Así que nuestra juventud se convirtió en la era de los matrimonios precoces, todos ellos para paliar los embarazos no deseados, que sembraban el oprobio sobre las familias de tal manera que los más carpetovetónicos decían de la dama implicada que reencarnaba a la mismísima Mesalina, como si fuera solo cosa suya y no hubiera tenido un cómplice indispensable y como si el suceso no fuera más que la consecuencia de una ignorancia supina forjada por fanáticos mal intencionados, con mucho miedo a una evolución social digna de la que ellos no se atrevieron a disfrutar.

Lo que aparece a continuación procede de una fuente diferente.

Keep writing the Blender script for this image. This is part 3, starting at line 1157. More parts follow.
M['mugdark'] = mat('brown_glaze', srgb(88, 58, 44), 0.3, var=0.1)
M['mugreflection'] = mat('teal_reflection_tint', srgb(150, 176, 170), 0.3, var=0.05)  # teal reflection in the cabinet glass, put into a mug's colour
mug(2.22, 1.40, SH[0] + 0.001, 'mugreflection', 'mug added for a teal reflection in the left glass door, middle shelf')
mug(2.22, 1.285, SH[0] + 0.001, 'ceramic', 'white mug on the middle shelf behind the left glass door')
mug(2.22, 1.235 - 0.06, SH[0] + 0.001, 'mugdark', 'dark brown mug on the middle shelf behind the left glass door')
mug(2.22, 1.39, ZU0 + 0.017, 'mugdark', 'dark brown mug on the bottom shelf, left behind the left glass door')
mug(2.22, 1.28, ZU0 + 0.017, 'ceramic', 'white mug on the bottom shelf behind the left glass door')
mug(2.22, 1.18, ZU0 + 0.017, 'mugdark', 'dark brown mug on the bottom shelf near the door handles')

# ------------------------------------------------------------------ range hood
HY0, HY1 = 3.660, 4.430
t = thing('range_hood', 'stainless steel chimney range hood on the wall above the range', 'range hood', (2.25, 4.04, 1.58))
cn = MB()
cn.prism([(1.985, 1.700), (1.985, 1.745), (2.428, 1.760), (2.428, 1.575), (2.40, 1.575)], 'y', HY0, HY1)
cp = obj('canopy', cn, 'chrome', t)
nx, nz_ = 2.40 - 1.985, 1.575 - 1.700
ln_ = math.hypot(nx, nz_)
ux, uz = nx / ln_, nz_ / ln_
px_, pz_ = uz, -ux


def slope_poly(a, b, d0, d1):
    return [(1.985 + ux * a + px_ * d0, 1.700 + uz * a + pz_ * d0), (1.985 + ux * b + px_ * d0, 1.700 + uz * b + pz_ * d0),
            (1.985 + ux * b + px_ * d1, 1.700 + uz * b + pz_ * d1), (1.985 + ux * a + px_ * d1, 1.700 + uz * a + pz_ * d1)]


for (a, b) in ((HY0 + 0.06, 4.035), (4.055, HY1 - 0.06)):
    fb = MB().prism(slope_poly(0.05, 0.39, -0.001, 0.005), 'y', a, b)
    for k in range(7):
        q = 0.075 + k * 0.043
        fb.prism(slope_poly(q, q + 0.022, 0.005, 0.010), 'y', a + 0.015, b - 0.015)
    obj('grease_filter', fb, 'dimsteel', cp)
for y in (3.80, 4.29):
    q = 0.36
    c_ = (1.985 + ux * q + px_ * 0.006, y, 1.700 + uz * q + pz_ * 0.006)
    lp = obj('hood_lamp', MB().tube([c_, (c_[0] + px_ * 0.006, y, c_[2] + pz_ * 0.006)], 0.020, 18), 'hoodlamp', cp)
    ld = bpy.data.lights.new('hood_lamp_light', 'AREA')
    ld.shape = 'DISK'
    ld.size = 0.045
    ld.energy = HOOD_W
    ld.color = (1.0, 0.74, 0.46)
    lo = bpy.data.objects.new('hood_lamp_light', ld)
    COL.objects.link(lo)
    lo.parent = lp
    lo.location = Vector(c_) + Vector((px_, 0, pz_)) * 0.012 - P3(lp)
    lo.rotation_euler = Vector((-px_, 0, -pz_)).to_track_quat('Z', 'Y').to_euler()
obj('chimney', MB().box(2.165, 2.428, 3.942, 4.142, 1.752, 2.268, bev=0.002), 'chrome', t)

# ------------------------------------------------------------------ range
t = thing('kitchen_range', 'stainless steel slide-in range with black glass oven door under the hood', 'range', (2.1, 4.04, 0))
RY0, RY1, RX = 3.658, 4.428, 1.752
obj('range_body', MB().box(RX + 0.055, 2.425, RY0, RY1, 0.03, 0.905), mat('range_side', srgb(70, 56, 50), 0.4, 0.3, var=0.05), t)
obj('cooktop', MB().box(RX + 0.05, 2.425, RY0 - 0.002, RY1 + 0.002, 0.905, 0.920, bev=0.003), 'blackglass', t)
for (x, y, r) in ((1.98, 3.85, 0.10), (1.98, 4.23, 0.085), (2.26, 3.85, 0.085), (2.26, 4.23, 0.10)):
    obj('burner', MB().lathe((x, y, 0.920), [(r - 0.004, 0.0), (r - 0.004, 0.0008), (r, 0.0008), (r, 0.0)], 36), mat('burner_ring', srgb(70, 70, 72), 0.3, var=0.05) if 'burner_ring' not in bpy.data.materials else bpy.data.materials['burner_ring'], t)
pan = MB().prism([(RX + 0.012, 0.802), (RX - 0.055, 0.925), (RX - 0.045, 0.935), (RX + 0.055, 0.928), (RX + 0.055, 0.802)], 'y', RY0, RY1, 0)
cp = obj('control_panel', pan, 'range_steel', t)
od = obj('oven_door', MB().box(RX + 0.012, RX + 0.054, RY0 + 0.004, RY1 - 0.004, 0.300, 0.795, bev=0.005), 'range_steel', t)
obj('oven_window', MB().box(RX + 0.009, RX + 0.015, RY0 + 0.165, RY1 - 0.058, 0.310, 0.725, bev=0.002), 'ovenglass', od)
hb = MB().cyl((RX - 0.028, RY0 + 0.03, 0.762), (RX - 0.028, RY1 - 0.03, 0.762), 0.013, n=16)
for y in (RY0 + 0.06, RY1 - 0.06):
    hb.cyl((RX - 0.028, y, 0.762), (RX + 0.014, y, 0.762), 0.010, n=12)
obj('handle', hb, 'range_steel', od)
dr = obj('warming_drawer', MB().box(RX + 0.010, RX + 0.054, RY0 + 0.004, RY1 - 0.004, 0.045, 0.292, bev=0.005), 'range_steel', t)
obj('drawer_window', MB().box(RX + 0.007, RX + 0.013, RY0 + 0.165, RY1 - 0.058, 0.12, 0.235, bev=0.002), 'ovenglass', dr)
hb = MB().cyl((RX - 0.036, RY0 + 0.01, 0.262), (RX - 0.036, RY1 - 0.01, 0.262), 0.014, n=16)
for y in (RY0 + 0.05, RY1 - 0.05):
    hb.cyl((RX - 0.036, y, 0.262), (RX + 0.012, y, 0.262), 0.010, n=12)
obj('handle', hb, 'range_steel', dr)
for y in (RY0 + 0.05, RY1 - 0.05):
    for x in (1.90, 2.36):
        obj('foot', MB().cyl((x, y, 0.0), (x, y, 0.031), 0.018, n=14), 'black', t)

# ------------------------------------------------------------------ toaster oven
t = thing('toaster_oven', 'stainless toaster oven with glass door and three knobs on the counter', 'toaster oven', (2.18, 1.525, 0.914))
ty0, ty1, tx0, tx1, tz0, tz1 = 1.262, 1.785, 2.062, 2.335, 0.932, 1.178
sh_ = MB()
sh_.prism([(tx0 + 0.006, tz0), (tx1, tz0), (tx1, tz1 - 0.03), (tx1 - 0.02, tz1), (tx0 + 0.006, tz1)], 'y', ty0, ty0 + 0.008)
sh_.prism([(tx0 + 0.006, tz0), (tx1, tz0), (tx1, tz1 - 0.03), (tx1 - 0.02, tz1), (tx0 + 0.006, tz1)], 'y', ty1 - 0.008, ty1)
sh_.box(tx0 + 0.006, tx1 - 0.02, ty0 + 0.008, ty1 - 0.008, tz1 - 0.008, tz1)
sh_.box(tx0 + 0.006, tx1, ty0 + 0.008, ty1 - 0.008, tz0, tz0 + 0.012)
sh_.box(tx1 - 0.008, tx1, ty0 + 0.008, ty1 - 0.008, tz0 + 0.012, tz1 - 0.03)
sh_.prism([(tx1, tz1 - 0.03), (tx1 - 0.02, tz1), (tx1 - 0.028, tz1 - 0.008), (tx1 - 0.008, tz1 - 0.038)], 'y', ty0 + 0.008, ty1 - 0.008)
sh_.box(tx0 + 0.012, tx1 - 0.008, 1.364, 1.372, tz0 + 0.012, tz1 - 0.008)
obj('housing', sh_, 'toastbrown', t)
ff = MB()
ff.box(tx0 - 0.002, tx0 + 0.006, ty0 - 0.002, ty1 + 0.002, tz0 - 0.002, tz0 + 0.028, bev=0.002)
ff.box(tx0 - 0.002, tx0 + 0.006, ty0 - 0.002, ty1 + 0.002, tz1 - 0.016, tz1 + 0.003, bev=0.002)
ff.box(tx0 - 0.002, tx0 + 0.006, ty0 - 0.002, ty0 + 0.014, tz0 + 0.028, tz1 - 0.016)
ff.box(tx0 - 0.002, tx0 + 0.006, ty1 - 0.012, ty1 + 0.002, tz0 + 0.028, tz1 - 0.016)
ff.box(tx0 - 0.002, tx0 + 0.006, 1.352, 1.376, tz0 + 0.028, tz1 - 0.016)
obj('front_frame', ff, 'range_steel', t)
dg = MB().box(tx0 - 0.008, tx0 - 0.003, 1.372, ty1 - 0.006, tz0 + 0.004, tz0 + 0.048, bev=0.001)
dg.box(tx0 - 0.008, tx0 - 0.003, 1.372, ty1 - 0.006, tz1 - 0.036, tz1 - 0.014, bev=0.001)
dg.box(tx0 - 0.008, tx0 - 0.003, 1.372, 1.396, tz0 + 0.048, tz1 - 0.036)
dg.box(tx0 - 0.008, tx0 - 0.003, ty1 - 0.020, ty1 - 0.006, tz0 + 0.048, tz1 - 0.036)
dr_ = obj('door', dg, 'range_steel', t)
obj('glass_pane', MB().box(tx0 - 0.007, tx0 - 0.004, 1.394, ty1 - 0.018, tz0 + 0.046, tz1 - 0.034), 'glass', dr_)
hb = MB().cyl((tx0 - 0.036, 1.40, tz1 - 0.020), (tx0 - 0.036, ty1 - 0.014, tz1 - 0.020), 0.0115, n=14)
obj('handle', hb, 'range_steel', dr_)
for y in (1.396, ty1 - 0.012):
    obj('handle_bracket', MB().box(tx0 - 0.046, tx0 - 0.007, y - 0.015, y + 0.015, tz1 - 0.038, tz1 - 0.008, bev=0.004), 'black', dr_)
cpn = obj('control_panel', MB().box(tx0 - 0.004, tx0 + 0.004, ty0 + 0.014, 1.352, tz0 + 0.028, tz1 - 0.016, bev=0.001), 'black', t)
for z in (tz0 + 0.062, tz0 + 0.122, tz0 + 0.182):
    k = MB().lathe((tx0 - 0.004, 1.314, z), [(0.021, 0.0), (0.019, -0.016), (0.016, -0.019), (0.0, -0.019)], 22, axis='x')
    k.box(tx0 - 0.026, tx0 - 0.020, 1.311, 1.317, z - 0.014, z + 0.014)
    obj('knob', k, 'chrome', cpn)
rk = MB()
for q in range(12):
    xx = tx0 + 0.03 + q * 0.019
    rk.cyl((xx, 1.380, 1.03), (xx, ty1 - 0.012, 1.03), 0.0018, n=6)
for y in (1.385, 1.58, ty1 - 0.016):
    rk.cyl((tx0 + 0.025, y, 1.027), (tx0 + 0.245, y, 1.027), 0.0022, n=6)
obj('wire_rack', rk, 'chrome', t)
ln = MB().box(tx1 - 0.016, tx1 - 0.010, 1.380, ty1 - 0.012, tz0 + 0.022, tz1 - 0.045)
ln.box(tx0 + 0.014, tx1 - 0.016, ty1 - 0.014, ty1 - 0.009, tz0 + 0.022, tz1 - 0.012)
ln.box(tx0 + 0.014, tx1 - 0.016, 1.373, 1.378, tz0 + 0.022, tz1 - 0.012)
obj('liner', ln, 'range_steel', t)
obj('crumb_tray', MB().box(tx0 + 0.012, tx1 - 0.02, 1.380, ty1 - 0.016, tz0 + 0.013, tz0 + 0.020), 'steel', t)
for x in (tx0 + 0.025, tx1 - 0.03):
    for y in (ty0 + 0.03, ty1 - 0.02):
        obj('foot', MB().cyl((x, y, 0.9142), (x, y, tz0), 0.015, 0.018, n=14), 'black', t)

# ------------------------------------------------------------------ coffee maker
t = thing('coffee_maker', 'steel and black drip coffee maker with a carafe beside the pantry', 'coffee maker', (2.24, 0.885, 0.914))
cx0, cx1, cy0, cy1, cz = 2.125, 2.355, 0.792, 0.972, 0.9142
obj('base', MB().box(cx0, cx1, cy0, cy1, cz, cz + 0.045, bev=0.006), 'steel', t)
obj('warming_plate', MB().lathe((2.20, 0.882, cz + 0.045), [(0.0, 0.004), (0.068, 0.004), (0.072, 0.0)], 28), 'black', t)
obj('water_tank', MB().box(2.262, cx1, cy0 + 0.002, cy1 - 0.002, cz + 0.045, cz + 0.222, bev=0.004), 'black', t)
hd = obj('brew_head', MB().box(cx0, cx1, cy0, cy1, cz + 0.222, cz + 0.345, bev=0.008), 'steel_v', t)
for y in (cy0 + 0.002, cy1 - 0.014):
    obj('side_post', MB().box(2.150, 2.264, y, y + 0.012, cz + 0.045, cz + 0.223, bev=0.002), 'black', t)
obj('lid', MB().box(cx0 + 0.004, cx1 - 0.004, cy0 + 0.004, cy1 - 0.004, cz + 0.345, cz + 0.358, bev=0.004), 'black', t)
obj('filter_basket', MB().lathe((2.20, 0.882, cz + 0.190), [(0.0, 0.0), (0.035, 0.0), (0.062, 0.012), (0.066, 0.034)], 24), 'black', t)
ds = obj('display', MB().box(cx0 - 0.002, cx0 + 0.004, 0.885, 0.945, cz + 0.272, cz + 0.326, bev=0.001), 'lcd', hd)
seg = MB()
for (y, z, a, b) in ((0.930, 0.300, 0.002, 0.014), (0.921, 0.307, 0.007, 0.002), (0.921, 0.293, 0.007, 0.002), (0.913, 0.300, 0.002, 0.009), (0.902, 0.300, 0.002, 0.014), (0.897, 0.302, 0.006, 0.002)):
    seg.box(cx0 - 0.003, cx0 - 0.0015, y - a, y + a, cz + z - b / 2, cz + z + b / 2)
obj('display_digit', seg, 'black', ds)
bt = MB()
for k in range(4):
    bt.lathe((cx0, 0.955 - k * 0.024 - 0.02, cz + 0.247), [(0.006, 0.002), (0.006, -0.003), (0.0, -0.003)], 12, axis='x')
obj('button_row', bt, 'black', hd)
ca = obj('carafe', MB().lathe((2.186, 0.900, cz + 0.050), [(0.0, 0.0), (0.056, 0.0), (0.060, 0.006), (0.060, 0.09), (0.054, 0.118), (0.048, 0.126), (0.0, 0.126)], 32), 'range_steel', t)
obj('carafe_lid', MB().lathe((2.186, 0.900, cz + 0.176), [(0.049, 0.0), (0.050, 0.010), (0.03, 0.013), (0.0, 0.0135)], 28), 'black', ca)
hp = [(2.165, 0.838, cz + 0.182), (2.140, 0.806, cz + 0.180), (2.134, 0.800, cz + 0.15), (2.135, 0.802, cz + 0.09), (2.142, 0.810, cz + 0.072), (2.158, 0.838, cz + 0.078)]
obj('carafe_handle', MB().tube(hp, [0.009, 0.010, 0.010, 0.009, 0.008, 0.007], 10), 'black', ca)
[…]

Tiempos difíciles para los del 62 que tuvimos que adaptarnos a unas costumbres tan absurdas como injustas, pero que han servido para hacer la vida más fácil a nuestros descendientes que, aunque aún reticentes a hablar de sus experiencias, pueden recibir consejos sobre la actividad sexual tanto en la casa familiar como en el colegio, son conscientes de que la condena eterna no caerá sobre ellos, incluso cuando tengan contacto físico sin el ornamento amoroso o se vean atraídos irremediablemente por su propio género.

También en estas los nacidos en el 62 podemos arrinconar el verso manriqueño que valora más el pasado que el presente porque, salvando alguna excrecencia, se vive mucho mejor contemplando las relaciones sexuales como lo que son, una parte más de nuestra existencia, y no como el medio más seguro para acabar en el averno: menos melindres y menos valle de lágrimas, que en el infierno no cabemos todos.